Sumar y el arbolito de los deseos

Ana Iris Simón

La conversión de buenos deseos en derechos puede generar monstruos.


Antes de vacaciones, en la escuela infantil de mis hijos nos dieron dos tarjetas con un lazo. En ellas teníamos que anotar un deseo para después colgarlo en el árbol del recibidor. El pequeño aún no sabe hablar, pero el mayor, que recientemente ha incorporado la capa como elemento de su fondo de armario, sí que nos transmitió su deseo: que fuéramos superhéroes.
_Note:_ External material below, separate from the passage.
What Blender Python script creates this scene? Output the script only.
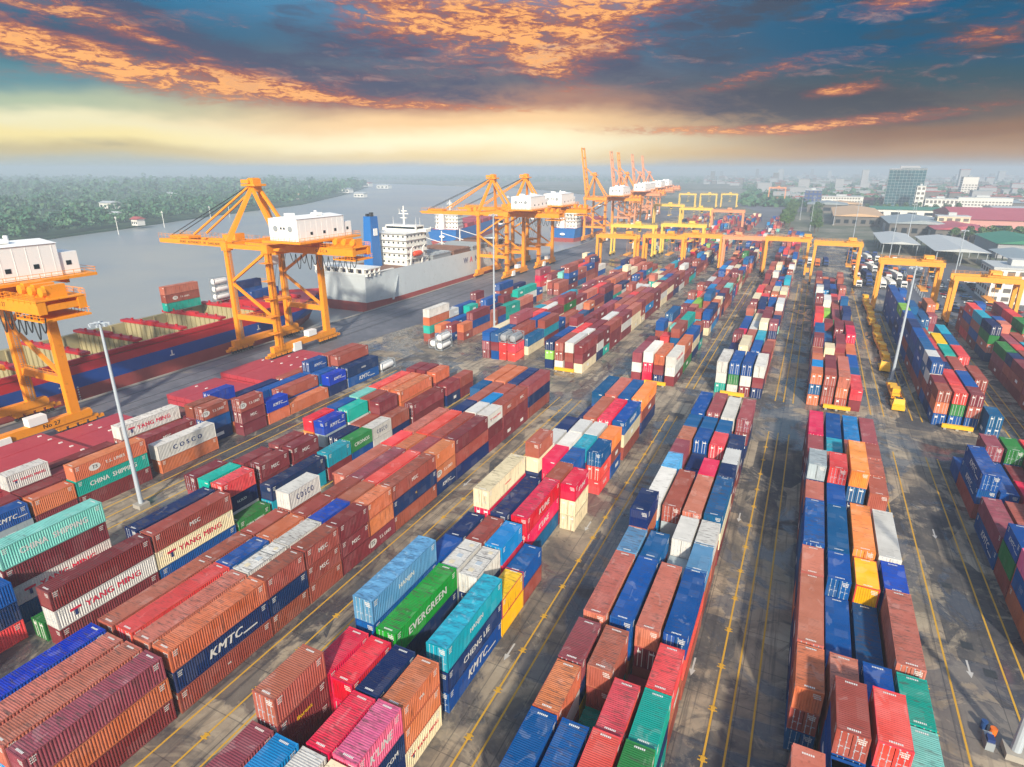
import bpy, math, random
from mathutils import Vector
from mathutils.bvhtree import BVHTree
R = math.radians
random.seed(7)
for o in list(bpy.data.objects): bpy.data.objects.remove(o)
S = bpy.context.scene
COL = S.collection

# ------------------------------------------------------------------ camera
CAMZ = 52.8
cam = bpy.data.cameras.new('camera'); co = bpy.data.objects.new('camera', cam); COL.objects.link(co)
co.location = (0, 0, CAMZ); co.rotation_euler = (R(90 - 19.4326), 0, R(25.6793))
cam.sensor_width = 36; cam.lens = 608.0 / 1024 * 36; cam.clip_start = 1; cam.clip_end = 60000
S.camera = co
S.render.resolution_x = 1024; S.render.resolution_y = 767

# ------------------------------------------------------------------ sun, sky, exposure
S.view_settings.view_transform = 'Standard'; S.view_settings.look = 'None'
S.view_settings.gamma = 1; S.view_settings.use_curve_mapping = False
EXPO = 0.68
S.view_settings.exposure = EXPO
SUN = Vector((0.42, -1.0, 0.56)).normalized()          # towards the sun: behind the camera, a little to the right
sun = bpy.data.lights.new('sun', 'SUN'); sun.energy = 3.7; sun.angle = R(2.5); sun.color = (1, 0.90, 0.74)
so = bpy.data.objects.new('sun', sun); COL.objects.link(so)
so.rotation_euler = SUN.to_track_quat('Z', 'Y').to_euler(); so.location = (60, -120, 120)
ELEV = math.asin(SUN.z); SROT = math.atan2(SUN.x, SUN.y)

def srgb(h):
    h = h.lstrip('#'); c = [int(h[i:i+2], 16) / 255 for i in (0, 2, 4)]
    return tuple(((v + .055) / 1.055) ** 2.4 if v > .04045 else v / 12.92 for v in c)

class NT:                                               # tiny node-graph helper
    def __init__(s, tree): s.t = tree; s.t.nodes.clear()
    def n(s, typ, **kw):
        k = s.t.nodes.new(typ)
        for a, b in kw.items(): setattr(k, a, b)
        return k
    def put(s, sock, v):
        if isinstance(v, bpy.types.NodeSocket): s.t.links.new(v, sock)
        elif v is not None:
            if hasattr(sock.default_value, '__len__') and not hasattr(v, '__len__'): v = [v] * len(sock.default_value)
            if hasattr(sock.default_value, '__len__') and len(sock.default_value) == 4 and len(v) == 3: v = tuple(v) + (1,)
            sock.default_value = v
    def m(s, op, a, b=None, c=None, clamp=False):
        k = s.n('ShaderNodeMath', operation=op, use_clamp=clamp)
        s.put(k.inputs[0], a); s.put(k.inputs[1], b)
        if c is not None: s.put(k.inputs[2], c)
        return k.outputs[0]
    def vm(s, op, a, b=None):
        k = s.n('ShaderNodeVectorMath', operation=op); s.put(k.inputs[0], a)
        if b is not None: s.put(k.inputs[1], b)
        return k.outputs[0]
    def mix(s, f, a, b, blend='MIX'):
        k = s.n('ShaderNodeMix', data_type='RGBA', blend_type=blend)
        s.put(k.inputs['Factor'] if 'Factor' in k.inputs else k.inputs[0], f); s.put(k.inputs[6], a); s.put(k.inputs[7], b)
        return k.outputs[2]
    def noise(s, vec, scale, detail=4, rough=.55, dist=0, w=None):
        k = s.n('ShaderNodeTexNoise'); s.put(k.inputs['Vector'], vec)
        k.inputs['Scale'].default_value = scale; k.inputs['Detail'].default_value = detail
        k.inputs['Roughness'].default_value = rough; k.inputs['Distortion'].default_value = dist
        return k.outputs[0]
    def ss(s, v, lo, hi):
        k = s.n('ShaderNodeMapRange', interpolation_type='SMOOTHSTEP'); s.put(k.inputs[0], v)
        s.put(k.inputs[1], lo); s.put(k.inputs[2], hi); return k.outputs[0]
    def ramp(s, v, stops, interp='EASE'):
        k = s.n('ShaderNodeValToRGB'); s.put(k.inputs[0], v); e = k.color_ramp; e.interpolation = interp
        while len(e.elements) > 1: e.elements.remove(e.elements[0])
        e.elements[0].position = stops[0][0]; e.elements[0].color = tuple(stops[0][1]) + (1,)
        for p, c in stops[1:]:
            q = e.elements.new(p); q.color = tuple(c) + (1,)
        return k.outputs[0]
    def comb(s, x, y, z):
        k = s.n('ShaderNodeCombineXYZ'); s.put(k.inputs[0], x); s.put(k.inputs[1], y); s.put(k.inputs[2], z); return k.outputs[0]

# sunset sky: Nishita overhead and behind, a band of sunset cloud in the low sky
W = bpy.data.worlds.new('World'); S.world = W; W.use_nodes = True
g = NT(W.node_tree)
SKYK = 1 / 2 ** EXPO
def sk(h, k=1.0): return tuple(v * SKYK * k for v in srgb(h))
sep = g.n('ShaderNodeSeparateXYZ'); g.t.links.new(g.n('ShaderNodeTexCoord').outputs['Generated'], sep.inputs[0])
dx, dy, dz = sep.outputs
az = g.m('MULTIPLY', g.m('ARCTAN2', dx, dy), 57.2958)           # degrees right of the container rows
el = g.m('MULTIPLY', g.m('ARCSINE', dz), 57.2958)
sv = g.comb(g.m('MULTIPLY', az, .05), g.m('MULTIPLY', el, .16), 3.1)
warp = g.noise(sv, 1.3, 4, .6)
elw = g.m('ADD', el, g.m('MULTIPLY', g.m('SUBTRACT', warp, .5), 3.0))
u = g.m('DIVIDE', elw, 20, clamp=True)
left = g.ramp(u, [(0, sk('#b9c0b4')), (.05, sk('#d8c488')), (.10, sk('#f8e49c', 1.1)), (.16, sk('#f4ecc0', 1.06)), (.22, sk('#b9c8aa')), (.30, sk('#6796a0')), (.42, sk('#1c6480')), (.6, sk('#1a74a0')), (1, sk('#4aa8d0'))])
mid = g.ramp(u, [(0, sk('#d9cbb0')), (.03, sk('#f8d890', 1.15)), (.11, sk('#fff0c4', 1.22)), (.18, sk('#fbd09a', 1.12)), (.27, sk('#bb8c76')), (.36, sk('#74727c')), (.50, sk('#547490')), (.66, sk('#5a9cc4', 1.0)), (1, sk('#70b0d4'))])
right = g.ramp(u, [(0, sk('#a8988a')), (.05, sk('#b88c60')), (.12, sk('#946c50')), (.20, sk('#6e625c')), (.30, sk('#3a5866')), (.44, sk('#0e587c')), (.7, sk('#066290')), (1, sk('#1f7ca0'))])
a1 = g.ss(az, -62, -34); a2 = g.ss(az, -24, 4)
base = g.mix(a2, g.mix(a1, left, mid), right)
n1 = g.noise(g.comb(g.m('MULTIPLY', az, .16), g.m('MULTIPLY', el, .42), 1.7), 1.0, 8, .62, .6)
n2 = g.noise(g.comb(g.m('MULTIPLY', az, .46), g.m('MULTIPLY_ADD', az, .10, g.m('MULTIPLY', el, 1.9)), 5.3), 1.0, 11, .66, .7)
n3 = g.noise(g.comb(g.m('MULTIPLY', az, .10), g.m('MULTIPLY', el, .5), 9.7), 1.0, 6, .6, .5)
def blob(a0, e0, la, le, tilt, k=1.0):                          # a bank of cloud centred at a compass bearing and height
    t = R(tilt); ca, sa = math.cos(t), math.sin(t)
    da = g.m('SUBTRACT', az, a0); de = g.m('SUBTRACT', el, e0)
    p = g.m('MULTIPLY_ADD', da, ca / la, g.m('MULTIPLY', de, sa / la))
    q = g.m('MULTIPLY_ADD', de, ca / le, g.m('MULTIPLY', da, -sa / le))
    d = g.m('MULTIPLY_ADD', p, p, g.m('MULTIPLY', q, q))
    return g.m('MULTIPLY', g.m('POWER', 2.718, g.m('MULTIPLY', d, -1)), k)
def total(bl):
    r = None
    for b in bl:
        v = blob(*b); r = v if r is None else g.m('ADD', r, v)
    return r
dark = total([(-52, 8.3, 10, 1.5, -12, 1.2), (-44, 6.9, 7, 1.1, -10, 1.1), (-36, 7.6, 8, 2, -5, .7), (-14, 8.5, 9, 2.2, 3, .9), (-4, 5.2, 10, 1.4, 2, 1.0), (4, 4.0, 12, 1.2, 3, .7), (-56, 11, 7, 1.0, -14, .7), (-28, 11.2, 9, 1.8, -5, .55),
              (-58, 1.9, 3.5, .4, -4, .4), (8, 8.6, 4, .9, 6, .5), (-10, 12, 8, 1.5, 0, .7), (-30, 5.8, 8, .8, -3, .6)])
glow = total([(-62, 8.3, 5, 1.0, -12, 1.2), (-56, 7.0, 5, 1.1, -12, 1.25), (-50, 6.4, 5, 1.0, -7, 1.2), (-44, 5.9, 4, .75, -6, 1.1), (-36, 5.2, 5, .45, -3, .9), (-27, 4.9, 6, .4, -1, .7),
              (-59, 10.3, 4, .7, -12, .9), (-53, 8.9, 4, .5, -16, .7), (-35, 11.6, 6, 1.6, -8, 1.1), (-27, 11.2, 6, 2.0, -4, 1.15), (-20, 11.2, 5, 2.2, -5, 1.0), (-23, 8.4, 3.5, 1.4, -28, 1.0), (-16, 12.8, 5, 1.5, 0, .85),
              (-14, 3.1, 6, .38, -1, .9), (-1, 3.2, 6, .5, 5, .95), (-7, 3.1, 5, .32, 0, .7), (.3, 5.7, 2.2, .45, 6, 1.0), (9, 8.6, 3.2, .75, 6, .85), (4, 11.3, 2.5, .55, 0, .9), (7, 3.8, 6, .38, 5, .6), (-5, 7.5, 3, .6, 12, .6), (-9, 6.2, 3, .4, 5, .6)])
n4 = g.noise(g.comb(g.m('MULTIPLY', az, 1.1), g.m('MULTIPLY', el, 4.0), 2.2), 1.0, 7, .7, .8)
dark = g.m('ADD', dark, g.m('MULTIPLY', g.ss(g.noise(g.comb(g.m('MULTIPLY', az, .08), g.m('MULTIPLY', el, .35), 4.4), 1.0, 5, .6, .6), .45, .65), g.m('MULTIPLY', g.ss(el, 4.5, 8), .6)))
dm = g.ss(g.m('MULTIPLY', dark, g.m('ADD', g.m('MULTIPLY_ADD', n1, 1.9, -.35), g.m('MULTIPLY_ADD', n2, 1.4, -.45))), .12, .95)
c1 = g.mix(g.m('MULTIPLY', dm, .88), base, g.mix(a2, sk('#525a74'), sk('#474c58')))
field = g.m('MULTIPLY', g.m('MULTIPLY', g.ss(n3, .42, .66), g.m('MULTIPLY', g.ss(el, 3.5, 6.5), g.ss(el, 22, 14))), .42)
glow = g.m('ADD', glow, field)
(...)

No me sorprendería que en la sede de Sumar tuvieran un árbol similar. No porque aquello sea una guardería ni por las maneras de profesora de infantil que a veces saca a pasear Yolanda Díaz, no me malinterpreten. Me refiero a que para ellos los deseos son muy importantes. Tanto que creen, incluso, que hay que convertirlos en derechos. Así lo manifestaban en su felicitación tuitera de año nuevo: ”Que todos vuestros buenos deseos se conviertan en derechos”.
Un eslogan tierno, blanquito y esponjoso, muy en la línea de la puesta en escena de Sumar, pero detrás del cual anidan dos de los grandes males de nuestro momento: la infantilización y el narcisismo. Un lema biensonante pero que da lugar a una confusión peligrosa, pues los deseos, por excelsos que sean, ni son ni tienen por qué ser derechos.
La consigna encierra grandes dilemas. El primero de ellos, discernir qué es un buen deseo. Aplicado, por ejemplo, a nuestra política territorial, en la que Yolanda Díaz anda tan interesada que su andandillo la llevó incluso a reunirse con el malversador Puigdemont: ¿cuál sería el buen deseo, el de un extremeño que reclama solidaridad y justicia, o el de un catalán que quiere romper la caja común en nombre de su identidad? La respuesta no gustará a los sumaritas, que no parecen haber contemplado que uno de los problemas de su paradigma es que el deseo de uno, en tanto que individual, puede chocar con el del otro.
Tampoco parecen haber contemplado que no solo sus votantes desean. ¿O accederían acaso a convertir en derecho el que, para miles de personas en nuestro país, es un buen deseo: que los fetos que, si les dejan, se
convertirán en niños, no sean aspirados o expulsados químicamente del vientre de sus madres?
La conversión de buenos deseos en derechos puede generar monstruos. Es el caso de quienes piensan que uno de los deseos más bellos, el de paternidad, es un derecho, y por ello recurren a la compra de niños por vientre de alquiler. O de quienes se creen con derecho al sexo y, por ello, a echar mano del alquiler no ya de vientres sino de cuerpos enteros —normalmente de mujeres, normalmente pobres— por la vía de la prostitución.
“Son muchos los caminos por los que la libido neoliberal nos hace confundir nuestro deseo con un derecho. Por eso conviene recordar que nuestra apetencia clientelar no siempre tiene razón”, escribió con tino hace unos años García Montero, ya preocupado por esta deriva deseante de la izquierda. Mucho antes, Chesterton ya nos avisaba de que, “para corromper a un individuo, basta con enseñarle a llamar derechos a sus anhelos personales”.


En cualquier caso, en casa les vamos a decir a los de Sumar que aquí lo que queremos es ser superhéroes. Nadie nos puede negar que sea un buen deseo. A no ser que elijamos al Capitán Trueno, en cuyo caso nos responderán
que no nos lo conceden, que ese es un facha.